Monday, April 6, 2009

Bunn's Feed & Seed, Part 4: Windows & Doors

Construction of the windows and doors is probably the most retro area of this retro project. If you would like to improve the realism of this building, I’d recommend using commercial castings. I wanted the model to be fairly close to Mr. Moore’s original, so I stuck pretty close to his instructions.
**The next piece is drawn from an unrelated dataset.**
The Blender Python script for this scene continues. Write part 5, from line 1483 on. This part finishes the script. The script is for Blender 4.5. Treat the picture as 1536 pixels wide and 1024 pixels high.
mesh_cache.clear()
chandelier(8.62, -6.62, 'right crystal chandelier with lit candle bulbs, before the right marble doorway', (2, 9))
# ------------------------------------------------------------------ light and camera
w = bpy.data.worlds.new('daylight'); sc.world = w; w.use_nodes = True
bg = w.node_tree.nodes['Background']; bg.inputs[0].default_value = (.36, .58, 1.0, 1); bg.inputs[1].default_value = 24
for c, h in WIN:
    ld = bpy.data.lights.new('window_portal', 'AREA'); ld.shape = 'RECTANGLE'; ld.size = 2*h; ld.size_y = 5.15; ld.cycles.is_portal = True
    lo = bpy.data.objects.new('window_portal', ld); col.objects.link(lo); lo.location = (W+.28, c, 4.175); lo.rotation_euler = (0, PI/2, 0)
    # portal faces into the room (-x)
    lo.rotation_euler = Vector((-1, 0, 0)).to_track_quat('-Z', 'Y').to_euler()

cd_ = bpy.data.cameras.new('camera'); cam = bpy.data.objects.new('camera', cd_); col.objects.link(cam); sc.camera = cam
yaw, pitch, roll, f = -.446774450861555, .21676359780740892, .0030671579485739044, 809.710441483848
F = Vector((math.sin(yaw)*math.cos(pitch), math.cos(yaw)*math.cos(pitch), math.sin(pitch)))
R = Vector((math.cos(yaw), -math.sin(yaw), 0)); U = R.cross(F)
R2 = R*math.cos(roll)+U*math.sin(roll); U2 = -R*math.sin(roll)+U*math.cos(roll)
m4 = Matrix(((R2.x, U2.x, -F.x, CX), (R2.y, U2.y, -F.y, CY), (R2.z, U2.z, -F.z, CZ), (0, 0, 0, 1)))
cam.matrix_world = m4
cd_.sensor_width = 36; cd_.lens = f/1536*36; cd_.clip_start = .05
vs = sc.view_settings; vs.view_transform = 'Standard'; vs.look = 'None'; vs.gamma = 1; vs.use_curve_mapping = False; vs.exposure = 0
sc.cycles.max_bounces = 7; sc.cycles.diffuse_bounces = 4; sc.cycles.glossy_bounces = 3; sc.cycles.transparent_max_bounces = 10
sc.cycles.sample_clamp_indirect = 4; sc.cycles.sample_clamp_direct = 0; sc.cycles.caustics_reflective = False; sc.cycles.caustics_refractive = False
[Window frames ready for installation]

Each of the window and door openings on the buildings were cased with strip wood as per the article. I pre-painted the strips prior to cutting and installing to make finishing easier. The side windows on the barn were framed first: both inside the opening, and around the outside perimeter. All the other openings were just framed around their perimeters since it appeared that inside framing unnecessarily reduced the opening size, and didn’t add to the overall look. It was tedious too.
All framing was attached to building structure with super-glue. Raw, unpainted areas on the frames were touched up after the glue had set.
Once the window and door frames were in place, the inside surfaces of the walls were painted flat black. This helps to make the walls a little more opaque, and helps to obscure interior views.
Mr. Moore recommends making the windows by first scuffing frosted acetate with pumice, and then drawing on the mullions with a ruling pen filled with black ink. I more-or-less followed these instructions. The window material is 0.020 inch clear copolyester that was lightly scuffed with a very fine sanding film to obscure the view inside.
The mullions are added by taping the scuffed copolyester to a piece of paper that has the mullion pattern drawn on and then tracing on the pattern with a fine-point, black Sharpe pen. Cut the window a little oversize so there is material to glue when attaching the window inside the wall opening.
Mr. Moore recommends making the various doors from cardstock. Once again I subsitituted with sheet styrene. All were made from 0.020 sheet styrene. For the hinged doors on the barn, the door panel pattern is drawn on the 0.020 inch styrene The door panels themselves are cut from 0.012 inch stryene and glued on the drawn pattern. The door knobs are pin heads that are attached by first drilling a hole of suitable diameter into the door with a pin-vise, and then gluing the knob in place with a dab of super-glue. The sliding doors on both the addition and the barn are made by simply scribing vertical lines into 0.020 sheets and cutting to the size specified in the article.